The plot of Emily in Paris is consistently—comfortingly—exactly what you’d expect. A confident American college grad with both a marketing degree and a long-term relationship that’s become increasingly suffocating, Emily does the inevitable and prances onto a plane for a new, more exciting life in Paris. (Paree!) Eventually, she launches a blog called “Emily in Paris” and gets a taste of life as an influencer. Then she falls into a love triangle—sacré bleu!—because this is, after all, a show from the guy that made 90210, Melrose Place, Sex and the City, Younger, etc.

Like Star’s Sex and the City anti-heroine Carrie Bradshaw, who owed her vexing adorability to the enduringly lovable Sarah Jessica Parker, Emily would be insufferable if played by almost anyone else.

Star himself first fell in love with Paris during a college backpacking trip and returned several times afterwards; “I had this idea that I would spend enough time there to get fluent in French,” he said, “which has never happened.” A few years ago, though, Star finally did spend some time living in Paris to explore what his character might encounter in her travels.

In addition to some Devil Wears Prada-like workplace humor, Star mines Emily’s struggles as an American expat in Paris as a gentle source of friction—a faux pas here, a bidet-hair-washing session there, an argument about the objectification of women here... Anyone who watched Carrie stumble through dog feces in the Parisian streets during the final season of Sex and the City will know the vibe.

There are times when one could argue Emily in Paris bites off a little more than it can chew; the show’s discussions of objectification and #MeToo, for instance, feel a little pat.

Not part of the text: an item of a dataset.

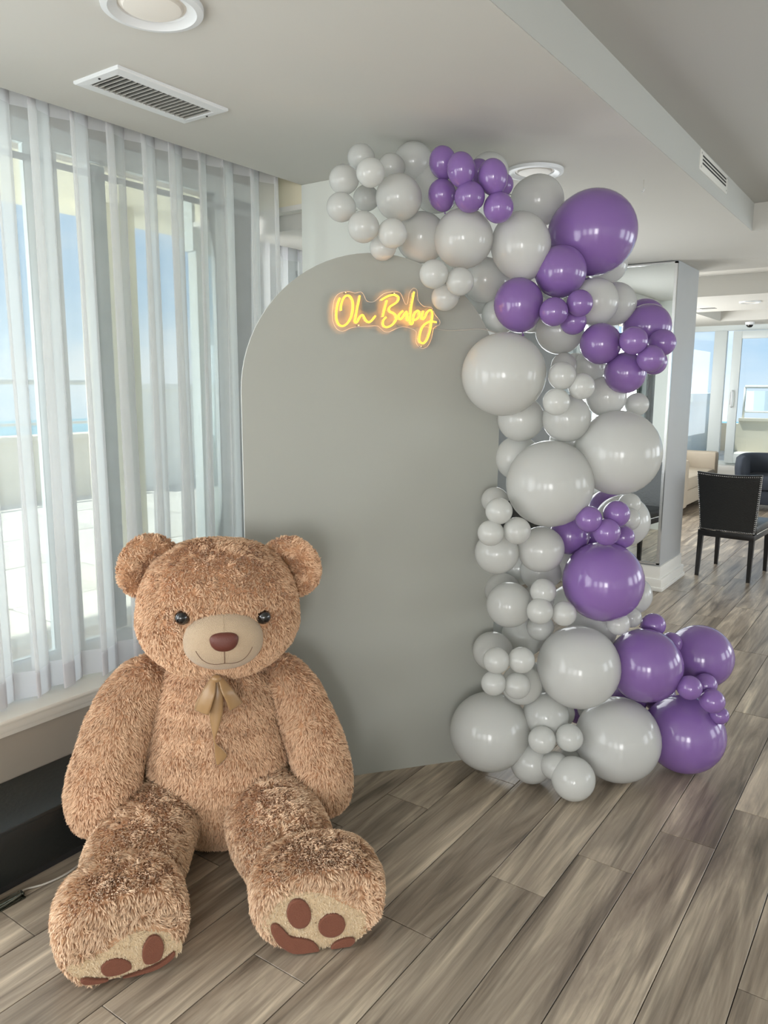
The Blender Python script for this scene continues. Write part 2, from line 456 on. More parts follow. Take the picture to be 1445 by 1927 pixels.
wall_x('wall_rear', -3.2, 4.6, -4.15, 0.15, [(-1.85, -0.75, 0.5, 2.3), (-0.05, 1.05, 0.5, 2.3), (1.85, 2.95, 0.5, 2.3)], axis='y')
wall_x('wall_right', -4.0, FY + .1, 4.5, 0.15, [(3.2, 4.6, 0.6, 2.3), (5.5, 6.9, 0.6, 2.3), (8, 12, 0.5, 2.3)])
wall_x('wall_left', 6.9, FY + .1, -4.2, 0.15, [(8.0, 11.2, 0.5, 2.3)])

# left wall under the windows: taupe panel, sill board and mouldings
tag(boxes('wall_left', [(-2.9, LX, -4, 2.91, 0, 0.415), (-3.2, -2.86, -4, 2.98, -.1, 0.455), (-3.2, -2.86, -4, 2.98, 2.565, 3.0)], M['panelwood']), kind='structure')
bm = bmesh.new()
bx(bm, -2.87, LX + 0.035, -4, 2.905, 0.435, 0.458, 0.009)
bx(bm, LX - .01, LX + 0.022, -4, 2.905, 0.405, 0.437, 0.006)
bx(bm, LX - .01, LX + 0.012, -4, 2.905, 0.386, 0.407, 0.003)
tag(bm_link('trim_1', bm, M['sill'], smooth=True), kind='structure')

# window 1 : sliding glass behind the sheer curtain
w1 = tag(boxes('window_1', [(GX - .04, GX + .03, -4, 2.93, 0.455, 0.512), (GX - .04, GX + .03, -4, 2.93, 2.497, 2.567)], M['frame']), kind='structure')
for ya, yb in ((-2.6, -2.5), (-0.9, -0.8), (0.55, 0.65), (1.72, 1.83), (2.67, 2.735)):
    box('mullion', GX - .04, GX + .035, ya, yb, 0.512, 2.497, M['frame'], w1, 0.004)
box('mullion', GX - .09, GX - .045, 2.02, 2.10, 0.512, 2.497, M['frame'], w1, 0.004)
box('gasket', GX + .032, GX + .038, 1.785, 1.80, 0.52, 2.49, M['dframe'], w1)
box('gasket', GX + .032, GX + .038, 2.695, 2.71, 0.52, 2.49, M['dframe'], w1)
for ya, yb in ((-4, -2.6), (-2.5, -.9), (-.8, .55), (.65, 1.72), (1.83, 2.67), (2.735, 2.93)):
    box('pane', GX - .012, GX - .006, ya, yb, 0.512, 2.497, M['glass'], w1)
# frame band between the header and the curtain track
boxes('header_rail', [(GX + .03, GX + .05, -4, 2.91, 2.42, 2.44)], M['dframe'], w1)

# return beside the curtain: cream panel, white strip
tag(boxes('wall_return', [(-3.3, LX - .001, 2.93, 2.97, 2.455, 2.62)], M['cream']), kind='structure')
tag(boxes('trim_2', [(-3.3, LX - .001, 2.915, 2.975, 2.432, 2.456)], M['trim']), kind='structure')
# side room: window wall behind its own curtain
w2 = tag(boxes('window_2', [(-3.45, -3.38, 2.98, 6.5, 0.3, 0.5), (-3.45, -3.38, 2.98, 6.5, 2.33, 2.6)], M['frame']), kind='structure')
for ya in (3.0, 3.75, 4.5, 5.3, 6.1):
    box('mullion', -3.45, -3.38, ya, ya + 0.07, 0.5, 2.33, M['frame'], w2, 0.004)
    box('pane', -3.418, -3.412, ya + .07, ya + .75, 0.5, 2.33, M['glass'], w2)
tag(boxes('wall_left', [(-3.5, -3.3, 2.95, 6.9, -.1, 0.45)], M['wall']), kind='structure')

# column behind the backdrop (white), pillar with the mirror
co = tag(box('wall_column', LX, -1.70, 2.911, 3.38, 0, CZ, M['wall'], bev=0.003), kind='structure')
PX, PY0, PY1 = -1.633, 6.133, 6.75
tag(box('wall_pillar', -4.2, PX, PY0, PY1, 0, CZ, M['pillar'], bev=0.003), kind='structure')
tag(box('trim_3', -2.8, PX + 0.012, PY0 - .012, PY1 + .012, 0.05, 0.20, M['trim'], bev=0.006), kind='structure')
tag(boxes('baseboard_pillar', [(-2.8, PX + .03, PY0 - .03, PY1 + .03, 0, 0.10), (-2.8, PX + .04, PY0 - .04, PY1 + .04, 0, 0.035)], M['trim'], bev=0.006), kind='structure')
mr = empty('wall_mirror', (-2.10, PY0 - .012, 0.215))
tag(mr, 'tall mirror in thin silver frame covering the pillar face behind the balloons', 'mirror')
boxes('frame', [(-.43, .465, -.014, .012, 0, .012), (-.43, .465, -.014, .012, 2.303, 2.315), (.445, .465, -.014, .012, 0, 2.315), (-.45, -.43, -.014, .012, 0, 2.315)], M['silver'], mr)
box('glass', -.43, .445, -.004, .010, 0.012, 2.303, M['mirror'], mr)

# far window wall
fw = tag(boxes('wall_far', [(-4.2, 4.5, FY, FY + .15, 0, 0.43), (-4.2, 4.5, FY, FY + .15, 2.50, CZ + .3)], M['wall']), kind='structure')
w3 = tag(boxes('window_3', [(-4.2, 4.5, FY - .02, FY + .05, 0.43, 0.49), (-4.2, 4.5, FY - .02, FY + .05, 2.46, 2.54)], M['frame']), kind='structure')
for xa, xb in ((-2.80, -2.62), (-0.6, -0.45), (1.2, 1.3), (3, 3.1)):
    box('mullion', xa, xb, FY - .03, FY + .06, 0.49, 2.46, M['frame'], w3, 0.004)
for xa, xb in ((-4.2, -2.8), (-.45, 1.2), (1.3, 3), (3.1, 4.5)):
    box('pane', xa, xb, FY, FY + .008, 0.49, 2.46, M['glass_tint'], w3)
dr = tag(boxes('door_1', [(-2.525, -2.40, FY - .07, FY - .02, 0.46, 2.45), (-.72, -.60, FY - .07, FY - .02, 0.46, 2.45), (-2.40, -.72, FY - .07, FY - .02, 0.46, 0.60), (-2.40, -.72, FY - .07, FY - .02, 2.335, 2.45)], M['frame'], bev=0.004), kind='structure')
box('pane', -2.40, -.72, FY - .05, FY - .044, .60, 2.335, M['glass_tint'], dr)
hd = tube('handle', smooth_curve([(-2.475, FY - .07, 1.32), (-2.475, FY - .12, 1.34), (-2.475, FY - .12, 1.54), (-2.475, FY - .07, 1.56)], 4), 0.012, M['white'], dr)
box('lock', -2.50, -2.49, FY - .085, FY - .07, 1.35, 1.55, M['dframe'], dr)
tag(box('trim_4', -4.2, 4.5, FY - .25, FY, 0.0, 0.43, M['trim'], bev=0.004), kind='structure')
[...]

Still, those moments are few and far between—and the show’s supporting stars, including the impeccably cast Ashley Park as Emily’s fashionable friend Mindy and the smoldering Lucas Bravo as the sexy, brooding chef Gabriel, are all just as delightful as Collins.

Emily in Paris is Darren Star at his most fluent—weaving together charismatic characters, cheeky humor, and dreamy landscapes into a Euro-trip fantasy from happier times. As a chaotic summer gives way to an even darker autumn, this show feels like it beamed in from another planet in the best way possible.